Zum ersten Punkt des Antrags, den Sonderzuwendungen. Die CDU greift einen Vorschlag des Deutschen Beamtenbundes auf, mit dem versucht wird, das Weihnachtsgeld von einer Sonderzuwendung zu einem festen Gehaltsbestandteil zu machen. Der DBB möchte hier auf etwas trickreiche Weise den Rechtsstatus der Sonderzuwendungen verbessern,

(Thomas Rother)

nämlich Verfassungsrang erreichen, eine Wiederankopplung an die allgemeine Besoldungsentwicklung erwirken und die leidige Diskussion um das Weihnachtsgeld für Pensionäre beenden. Ob das überhaupt möglich sein wird, Frau Schwalm, steht aber ganz und gar nicht fest. Erst muss der Bundestag ein entsprechendes Öffnungsgesetz beschließen. Ob das so wird, wie die Bundesratsvorlage es vorsieht, ist noch gar nicht raus. Daher kann das, was Sie hier vorschlagen, noch gar nicht entschieden werden. Das wäre der zweite oder dritte Schritt vor dem ersten.

Zum zweiten Punkt, Lebensarbeitszeit für Polizeibeamte. Diesem Punkt könnten wir eigentlich ganz einfach so zustimmen. Damit hätten wir gar kein Problem. Aber, liebe Kolleginnen und Kollegen, wir würden uns damit ein wenig selbst täuschen. Schon jetzt ist es in begründeten Einzelfällen möglich, eine Verlängerung der Lebensarbeitszeit für Polizeibeamte vorzunehmen.

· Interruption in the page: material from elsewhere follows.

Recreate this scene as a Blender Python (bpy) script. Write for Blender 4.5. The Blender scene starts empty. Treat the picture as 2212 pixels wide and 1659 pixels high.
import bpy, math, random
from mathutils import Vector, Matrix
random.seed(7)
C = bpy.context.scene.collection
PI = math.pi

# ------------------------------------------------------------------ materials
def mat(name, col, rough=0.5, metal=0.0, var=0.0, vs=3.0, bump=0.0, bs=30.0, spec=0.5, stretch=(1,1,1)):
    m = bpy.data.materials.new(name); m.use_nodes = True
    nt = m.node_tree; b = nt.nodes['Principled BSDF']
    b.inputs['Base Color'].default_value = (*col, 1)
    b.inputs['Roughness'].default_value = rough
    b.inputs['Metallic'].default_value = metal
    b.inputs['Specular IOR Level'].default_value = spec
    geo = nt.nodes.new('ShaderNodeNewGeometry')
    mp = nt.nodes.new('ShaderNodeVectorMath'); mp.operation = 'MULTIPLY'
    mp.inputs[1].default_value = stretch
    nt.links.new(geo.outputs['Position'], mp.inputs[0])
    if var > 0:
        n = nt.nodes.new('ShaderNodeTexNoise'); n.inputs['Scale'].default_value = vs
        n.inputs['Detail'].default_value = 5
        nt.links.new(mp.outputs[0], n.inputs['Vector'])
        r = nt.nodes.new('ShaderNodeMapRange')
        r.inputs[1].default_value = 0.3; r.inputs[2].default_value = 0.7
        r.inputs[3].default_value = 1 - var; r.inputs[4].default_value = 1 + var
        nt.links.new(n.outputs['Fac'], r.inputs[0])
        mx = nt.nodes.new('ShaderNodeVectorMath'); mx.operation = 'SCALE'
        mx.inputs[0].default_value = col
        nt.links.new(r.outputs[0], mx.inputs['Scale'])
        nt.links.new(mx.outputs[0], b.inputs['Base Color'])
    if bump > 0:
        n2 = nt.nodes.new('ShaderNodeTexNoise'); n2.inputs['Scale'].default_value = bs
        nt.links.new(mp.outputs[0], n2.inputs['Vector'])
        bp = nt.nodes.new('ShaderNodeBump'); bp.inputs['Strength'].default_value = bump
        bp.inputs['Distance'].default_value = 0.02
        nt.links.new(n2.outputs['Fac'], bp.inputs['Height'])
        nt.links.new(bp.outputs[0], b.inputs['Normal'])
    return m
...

Daneben gibt es eine Debatte um die Verlängerung der Lebensarbeitszeit, Rürup-Kommission oder das Stoiber/Merkel-Papier von Montag sind die bekannten Stichworte. Den Ergebnissen dieser Debatte wird sich letzten Endes auch der beamtete öffentliche Dienst nicht entziehen können.